All We Ask . . .
Almost every woman I know loves to shop. But we are picky about what makes shopping great. (Pass this along if you know anyone in the world of retail.) Here is all we ask of salespeople:
• We expect them to discontinue their conversation when we -- their bread and butter -- are within range of service. We expect them to stop folding scarves when we’re searching for someone who works there.
• “Do you have this in a larger size?” “If we do, it would be in that rack over there.” Wrong. They should know what they have. They should be willing to find it and bring it to me.
• My sister has ordered clothes on-line that were, in reality, sadly different from what was pictured in the catalog. We have concluded that the “stylist” tricked everyone by using clothespins to make the clothes look flattering on the models. (Does the company like dealing with returned merchandise?)
• Hey, no fair! Why is this gray skirt on sale, but that black one isn’t? Probably because the grays aren’t selling, and they want to get rid of them. But that shouldn’t be my problem. Sell me the black for the same price.
• Salespeople often knock on the dressing room door when I’m only halfway out of my street clothes. “How are you doing in there?” “Um. I’m undressing?” Quit rushing me.
• Or how about when the salesperson abandons you? You’re struggling with trousers that are two sizes too small. Should you do a quickstep onto the sales floor, hoping to snatch the right size without looking pitiful and neglected? Or should you don your own clothes, as if you never meant to be shopping in the first place?
• “I don’t like ruffles.” “Oh, but you have to try this!

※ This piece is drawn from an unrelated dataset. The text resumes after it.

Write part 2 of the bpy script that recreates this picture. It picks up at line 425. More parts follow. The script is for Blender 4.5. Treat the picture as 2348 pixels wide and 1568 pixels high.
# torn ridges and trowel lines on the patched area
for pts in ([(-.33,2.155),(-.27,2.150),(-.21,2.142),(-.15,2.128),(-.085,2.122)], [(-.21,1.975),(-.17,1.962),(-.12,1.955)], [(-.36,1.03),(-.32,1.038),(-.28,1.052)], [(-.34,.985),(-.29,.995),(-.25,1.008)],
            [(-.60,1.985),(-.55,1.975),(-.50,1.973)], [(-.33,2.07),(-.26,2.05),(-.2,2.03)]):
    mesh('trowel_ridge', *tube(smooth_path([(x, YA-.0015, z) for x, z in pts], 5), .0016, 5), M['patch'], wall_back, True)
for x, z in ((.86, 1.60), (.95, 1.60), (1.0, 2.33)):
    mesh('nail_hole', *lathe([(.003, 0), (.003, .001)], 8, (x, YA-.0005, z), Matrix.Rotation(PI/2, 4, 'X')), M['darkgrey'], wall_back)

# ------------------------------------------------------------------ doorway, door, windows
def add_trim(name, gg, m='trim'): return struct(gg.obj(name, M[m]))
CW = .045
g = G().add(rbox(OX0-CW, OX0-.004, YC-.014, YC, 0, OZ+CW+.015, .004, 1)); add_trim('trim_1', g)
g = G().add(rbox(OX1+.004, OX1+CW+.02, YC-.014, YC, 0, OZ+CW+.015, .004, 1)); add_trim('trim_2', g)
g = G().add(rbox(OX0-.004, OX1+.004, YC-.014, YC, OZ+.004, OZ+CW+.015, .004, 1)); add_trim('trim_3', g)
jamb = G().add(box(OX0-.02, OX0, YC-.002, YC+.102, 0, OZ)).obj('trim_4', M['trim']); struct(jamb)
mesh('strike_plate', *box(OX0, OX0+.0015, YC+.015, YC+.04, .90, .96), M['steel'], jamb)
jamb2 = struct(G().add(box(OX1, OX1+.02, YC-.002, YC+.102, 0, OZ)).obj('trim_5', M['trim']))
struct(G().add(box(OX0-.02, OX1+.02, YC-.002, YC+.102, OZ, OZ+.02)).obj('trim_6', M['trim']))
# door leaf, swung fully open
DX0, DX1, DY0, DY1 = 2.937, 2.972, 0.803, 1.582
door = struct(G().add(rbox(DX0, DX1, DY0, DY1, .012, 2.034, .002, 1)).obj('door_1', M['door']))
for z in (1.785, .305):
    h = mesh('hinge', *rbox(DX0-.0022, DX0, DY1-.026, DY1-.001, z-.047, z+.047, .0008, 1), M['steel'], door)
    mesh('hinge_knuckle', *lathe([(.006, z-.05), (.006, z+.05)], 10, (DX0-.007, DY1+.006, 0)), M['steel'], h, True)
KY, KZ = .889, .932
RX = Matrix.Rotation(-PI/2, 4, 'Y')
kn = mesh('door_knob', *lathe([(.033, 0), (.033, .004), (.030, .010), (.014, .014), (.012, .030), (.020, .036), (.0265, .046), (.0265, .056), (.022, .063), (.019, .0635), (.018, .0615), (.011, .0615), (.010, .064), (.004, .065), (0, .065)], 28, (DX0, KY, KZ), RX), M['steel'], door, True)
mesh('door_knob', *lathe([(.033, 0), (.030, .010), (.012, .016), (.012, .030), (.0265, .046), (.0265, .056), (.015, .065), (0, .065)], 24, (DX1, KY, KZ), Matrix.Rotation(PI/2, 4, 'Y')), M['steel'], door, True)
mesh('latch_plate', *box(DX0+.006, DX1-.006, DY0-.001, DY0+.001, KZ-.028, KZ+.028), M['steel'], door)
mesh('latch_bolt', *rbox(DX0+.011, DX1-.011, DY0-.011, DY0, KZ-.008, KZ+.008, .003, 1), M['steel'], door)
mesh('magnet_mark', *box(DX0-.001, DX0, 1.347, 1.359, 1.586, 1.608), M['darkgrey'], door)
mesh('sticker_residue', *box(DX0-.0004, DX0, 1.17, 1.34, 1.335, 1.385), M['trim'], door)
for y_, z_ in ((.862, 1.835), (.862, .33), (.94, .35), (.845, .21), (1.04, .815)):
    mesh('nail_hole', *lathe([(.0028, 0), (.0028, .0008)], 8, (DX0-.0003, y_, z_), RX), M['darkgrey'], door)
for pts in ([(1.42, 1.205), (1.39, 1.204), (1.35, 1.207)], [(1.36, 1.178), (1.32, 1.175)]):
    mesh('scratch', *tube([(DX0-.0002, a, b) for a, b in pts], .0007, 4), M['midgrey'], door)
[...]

It doesn’t look like much on the hanger, but wait till you see it on!” “But it has ruffles.” “I know, but . . .” We want salespeople to listen to us.
• After confidently (or recklessly) signing my credit card slip, the moment is diminished when the salesperson hoists my bag over the counter with neither a smile nor a thank you. We like it when she honors the We Love to Shop ritual by taking six steps around the counter and gracefully, smilingly slipping our bag, with its gratifying tissue-wrapped treasures, over our extended forearm.